▶ _Recorded information_:
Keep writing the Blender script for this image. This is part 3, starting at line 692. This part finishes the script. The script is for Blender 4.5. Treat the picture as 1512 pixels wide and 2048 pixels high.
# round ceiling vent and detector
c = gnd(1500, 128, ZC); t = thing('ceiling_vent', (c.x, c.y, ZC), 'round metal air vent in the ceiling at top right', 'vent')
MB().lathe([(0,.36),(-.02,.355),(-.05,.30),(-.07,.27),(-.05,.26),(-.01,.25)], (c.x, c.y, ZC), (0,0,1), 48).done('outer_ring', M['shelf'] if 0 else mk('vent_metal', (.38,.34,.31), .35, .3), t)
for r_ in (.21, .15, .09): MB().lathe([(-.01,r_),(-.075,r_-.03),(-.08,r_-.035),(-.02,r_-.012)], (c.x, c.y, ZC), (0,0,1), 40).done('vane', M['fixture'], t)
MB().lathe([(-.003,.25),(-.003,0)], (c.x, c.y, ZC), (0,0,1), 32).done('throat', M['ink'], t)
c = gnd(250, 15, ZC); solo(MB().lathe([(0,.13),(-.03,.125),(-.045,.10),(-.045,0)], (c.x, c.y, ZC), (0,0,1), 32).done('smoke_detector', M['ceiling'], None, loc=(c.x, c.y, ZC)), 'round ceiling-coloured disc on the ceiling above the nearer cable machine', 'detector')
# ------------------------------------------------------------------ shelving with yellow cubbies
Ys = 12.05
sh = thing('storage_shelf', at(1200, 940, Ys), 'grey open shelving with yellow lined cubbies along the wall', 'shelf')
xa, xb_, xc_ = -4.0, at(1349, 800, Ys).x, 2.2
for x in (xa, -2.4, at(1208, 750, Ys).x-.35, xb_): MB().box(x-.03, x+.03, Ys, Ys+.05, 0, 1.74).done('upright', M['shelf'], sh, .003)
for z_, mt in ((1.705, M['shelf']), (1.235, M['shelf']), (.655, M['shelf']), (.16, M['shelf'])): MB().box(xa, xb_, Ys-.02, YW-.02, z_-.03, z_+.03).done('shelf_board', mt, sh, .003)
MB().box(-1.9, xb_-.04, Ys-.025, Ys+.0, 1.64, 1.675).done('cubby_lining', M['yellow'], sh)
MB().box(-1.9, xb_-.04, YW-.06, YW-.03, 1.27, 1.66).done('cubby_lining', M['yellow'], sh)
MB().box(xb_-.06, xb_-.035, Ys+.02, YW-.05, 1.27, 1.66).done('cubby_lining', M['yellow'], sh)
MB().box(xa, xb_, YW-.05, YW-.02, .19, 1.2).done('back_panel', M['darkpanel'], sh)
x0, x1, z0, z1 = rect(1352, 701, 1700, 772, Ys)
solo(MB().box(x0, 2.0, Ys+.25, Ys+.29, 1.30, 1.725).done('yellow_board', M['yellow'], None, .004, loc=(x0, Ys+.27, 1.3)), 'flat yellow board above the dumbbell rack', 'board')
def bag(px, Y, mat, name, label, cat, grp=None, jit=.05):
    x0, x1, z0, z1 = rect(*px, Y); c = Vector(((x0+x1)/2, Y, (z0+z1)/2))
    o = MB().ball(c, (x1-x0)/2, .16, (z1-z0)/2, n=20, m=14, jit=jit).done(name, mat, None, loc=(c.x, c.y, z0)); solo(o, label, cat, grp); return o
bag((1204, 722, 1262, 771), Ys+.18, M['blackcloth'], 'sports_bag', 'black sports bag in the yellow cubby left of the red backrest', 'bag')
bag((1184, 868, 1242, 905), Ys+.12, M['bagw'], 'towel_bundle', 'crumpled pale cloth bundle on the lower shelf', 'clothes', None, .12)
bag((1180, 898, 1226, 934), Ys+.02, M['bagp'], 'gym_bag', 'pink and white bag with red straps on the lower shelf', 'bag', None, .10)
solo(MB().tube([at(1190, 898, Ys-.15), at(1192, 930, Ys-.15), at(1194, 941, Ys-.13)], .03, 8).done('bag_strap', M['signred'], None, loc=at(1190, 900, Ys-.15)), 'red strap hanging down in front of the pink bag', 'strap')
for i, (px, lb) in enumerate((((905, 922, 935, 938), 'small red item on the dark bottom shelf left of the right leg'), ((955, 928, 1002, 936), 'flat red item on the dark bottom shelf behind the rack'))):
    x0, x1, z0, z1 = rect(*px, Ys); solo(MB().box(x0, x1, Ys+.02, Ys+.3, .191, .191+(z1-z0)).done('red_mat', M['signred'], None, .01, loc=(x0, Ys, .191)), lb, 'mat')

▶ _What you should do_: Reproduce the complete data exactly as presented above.

▶ _Output of the task_:
Keep writing the Blender script for this image. This is part 3, starting at line 692. This part finishes the script. The script is for Blender 4.5. Treat the picture as 1512 pixels wide and 2048 pixels high.
# round ceiling vent and detector
c = gnd(1500, 128, ZC); t = thing('ceiling_vent', (c.x, c.y, ZC), 'round metal air vent in the ceiling at top right', 'vent')
MB().lathe([(0,.36),(-.02,.355),(-.05,.30),(-.07,.27),(-.05,.26),(-.01,.25)], (c.x, c.y, ZC), (0,0,1), 48).done('outer_ring', M['shelf'] if 0 else mk('vent_metal', (.38,.34,.31), .35, .3), t)
for r_ in (.21, .15, .09): MB().lathe([(-.01,r_),(-.075,r_-.03),(-.08,r_-.035),(-.02,r_-.012)], (c.x, c.y, ZC), (0,0,1), 40).done('vane', M['fixture'], t)
MB().lathe([(-.003,.25),(-.003,0)], (c.x, c.y, ZC), (0,0,1), 32).done('throat', M['ink'], t)
c = gnd(250, 15, ZC); solo(MB().lathe([(0,.13),(-.03,.125),(-.045,.10),(-.045,0)], (c.x, c.y, ZC), (0,0,1), 32).done('smoke_detector', M['ceiling'], None, loc=(c.x, c.y, ZC)), 'round ceiling-coloured disc on the ceiling above the nearer cable machine', 'detector')
# ------------------------------------------------------------------ shelving with yellow cubbies
Ys = 12.05
sh = thing('storage_shelf', at(1200, 940, Ys), 'grey open shelving with yellow lined cubbies along the wall', 'shelf')
xa, xb_, xc_ = -4.0, at(1349, 800, Ys).x, 2.2
for x in (xa, -2.4, at(1208, 750, Ys).x-.35, xb_): MB().box(x-.03, x+.03, Ys, Ys+.05, 0, 1.74).done('upright', M['shelf'], sh, .003)
for z_, mt in ((1.705, M['shelf']), (1.235, M['shelf']), (.655, M['shelf']), (.16, M['shelf'])): MB().box(xa, xb_, Ys-.02, YW-.02, z_-.03, z_+.03).done('shelf_board', mt, sh, .003)
MB().box(-1.9, xb_-.04, Ys-.025, Ys+.0, 1.64, 1.675).done('cubby_lining', M['yellow'], sh)
MB().box(-1.9, xb_-.04, YW-.06, YW-.03, 1.27, 1.66).done('cubby_lining', M['yellow'], sh)
MB().box(xb_-.06, xb_-.035, Ys+.02, YW-.05, 1.27, 1.66).done('cubby_lining', M['yellow'], sh)
MB().box(xa, xb_, YW-.05, YW-.02, .19, 1.2).done('back_panel', M['darkpanel'], sh)
x0, x1, z0, z1 = rect(1352, 701, 1700, 772, Ys)
solo(MB().box(x0, 2.0, Ys+.25, Ys+.29, 1.30, 1.725).done('yellow_board', M['yellow'], None, .004, loc=(x0, Ys+.27, 1.3)), 'flat yellow board above the dumbbell rack', 'board')
def bag(px, Y, mat, name, label, cat, grp=None, jit=.05):
    x0, x1, z0, z1 = rect(*px, Y); c = Vector(((x0+x1)/2, Y, (z0+z1)/2))
    o = MB().ball(c, (x1-x0)/2, .16, (z1-z0)/2, n=20, m=14, jit=jit).done(name, mat, None, loc=(c.x, c.y, z0)); solo(o, label, cat, grp); return o
bag((1204, 722, 1262, 771), Ys+.18, M['blackcloth'], 'sports_bag', 'black sports bag in the yellow cubby left of the red backrest', 'bag')
bag((1184, 868, 1242, 905), Ys+.12, M['bagw'], 'towel_bundle', 'crumpled pale cloth bundle on the lower shelf', 'clothes', None, .12)
bag((1180, 898, 1226, 934), Ys+.02, M['bagp'], 'gym_bag', 'pink and white bag with red straps on the lower shelf', 'bag', None, .10)
solo(MB().tube([at(1190, 898, Ys-.15), at(1192, 930, Ys-.15), at(1194, 941, Ys-.13)], .03, 8).done('bag_strap', M['signred'], None, loc=at(1190, 900, Ys-.15)), 'red strap hanging down in front of the pink bag', 'strap')
for i, (px, lb) in enumerate((((905, 922, 935, 938), 'small red item on the dark bottom shelf left of the right leg'), ((955, 928, 1002, 936), 'flat red item on the dark bottom shelf behind the rack'))):
    x0, x1, z0, z1 = rect(*px, Ys); solo(MB().box(x0, x1, Ys+.02, Ys+.3, .191, .191+(z1-z0)).done('red_mat', M['signred'], None, .01, loc=(x0, Ys, .191)), lb, 'mat')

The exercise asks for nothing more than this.